(Any views expressed below are the personal views of the author and should not form the basis for making investment decisions, nor be construed as a recommendation or advice to engage in investment transactions.)
A few notables on X are screaming about this thing called STRC 0.00%↑ which apparently, it’s the reason bitcoin is about to “go to the moon, bro.” STRC is a new product from Michael Saylor’s company Strategy (formerly MicroStrategy). You might’ve seen the tweets: “when STRC hits $100, Bitcoin goes brrr.” It was kind of the meme of the week for those in the corners of X, but underneath the hype, there’s something worth understanding.
I thought it would be helpful to put together a quick note for you all to share my learnings after going down the rabbit hole in between Jays games this past weekend.
Stretch (STRC) is a variable-rate preferred stock (basically a hybrid between debt and equity — that pays a floating monthly dividend). Think of it as investors lending money to the company in exchange for steady yield and priority over common shareholders — they get paid first, but don’t get voting rights or the upside if the stock rips. It trades around $100 and currently offers an effective yield of about 10.3%. The dividend adjusts depending on short-term market rates to keep the price near par. It’s Saylor’s way of creating yield-backed Bitcoin exposure without touching the banking system. Is this a stroke of genius or something that will end badly…let’s keep going.
Saylor’s goal here is simple: keep buying Bitcoin without having to sell MSTR shares or issue more convertible debt. STRC lets him raise capital directly from yield-hungry investors and redeploy it into Bitcoin. He’s basically building his own BTC-backed credit system inside his company. He even called STRC their “iPhone moment.”
To really understand how this fits into Saylor’s structure, here’s where STRC sits in Strategy’s capital stack.
Click pic below to hear Saylor explain STRC.
The reason for all of the noise last week was because Robinhood just listed STRC, making it available to millions of retail accounts and giving birth to what CT is calling the “flywheel.” Preferred shares have historically been an institutional product. Now anyone can earn ~10% on something that’s indirectly tied to Bitcoin’s balance sheet — and that got Crypto Twitter’s imagination running wild.
The “flywheel” narrative that’s spreading across X goes something like this: people buy STRC → Strategy raises new capital → Saylor uses it to buy more Bitcoin → Bitcoin’s price goes up → everyone feels richer and buys more STRC → repeat.

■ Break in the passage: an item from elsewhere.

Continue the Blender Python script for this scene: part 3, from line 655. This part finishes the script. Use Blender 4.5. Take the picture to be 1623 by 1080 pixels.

It’s a self-reinforcing loop that, *if it scales*, creates real new demand for BTC. If Strategy raised $1 billion through STRC, that’s equivalent to roughly 22 days of new BTC supply at $100K/BTC. That’s not game-changing by itself, but when you’re dealing with an asset that only adds 450 coins a day, every marginal buyer matters.
As someone who’s been in crypto for 8 years (next Friday) I think it’s important to be very skeptical. STRC isn’t treasuries, it’s not a money market fund, and it’s definitely not risk-free. Holders are lending money to Strategy, a company whose balance sheet is almost entirely bitcoin. If BTC has a blow off top style correction like we’ve seen in every previous cycle (say, 70%+), the Strategy’s credit profile would shift dramatically. And that “near-par” design around $100 that Michael Saylor spoke so eloquently about in the clip above? It’s totally engineered and definitely not guaranteed.
But even with that risk, the yield gap versus traditional assets is striking.
The reality is, STRC sits somewhere between a corporate bond and a crypto-backed yield product. It’s innovative, yes, but it’s still a bet on Saylor’s ability to manage a levered bitcoin balance sheet.
And while all of these new structures — from ETFs to Saylor’s preferreds — are clever ways of deepening bitcoin’s integration into traditional finance, they also add layers of complexity and counterparty risk. The whole point of bitcoin is that you can hold it directly, move it instantly, and access liquidity without permission. Every time a new wrapper is created, you gain convenience but lose some sovereignty. Owning BTC outright is still the purest form of protection against volatility, dilution, and someone else’s balance sheet.
So, objectively speaking: STRC is a smart piece of financial engineering, not a magic button that sends Bitcoin to the moon. It’s another step in the evolution of “bitcoin finance,” the blending of corporate balance sheets, traditional yield instruments, and decentralized assets.
Whether this becomes a lasting innovation or just another speculative moment, it’s undeniably creative…and it captures where we are in the cycle: yield hunger meeting bitcoin.
A quick note before I wrap this up:
I don’t own any STRC, don’t plan to, and this isn’t investment advice. I just spent the weekend digging into it and figured it’d be useful to share my notes — partly for my own understanding, partly because it feels like one of those subtle inflection points where TradFi meets bitcoin in a new (and maybe dangerous) way.
It’s Saylor doing what Saylor does best — using the system to buy more BTC — and the market proving once again that if you give people yield, they’ll find a way to show up.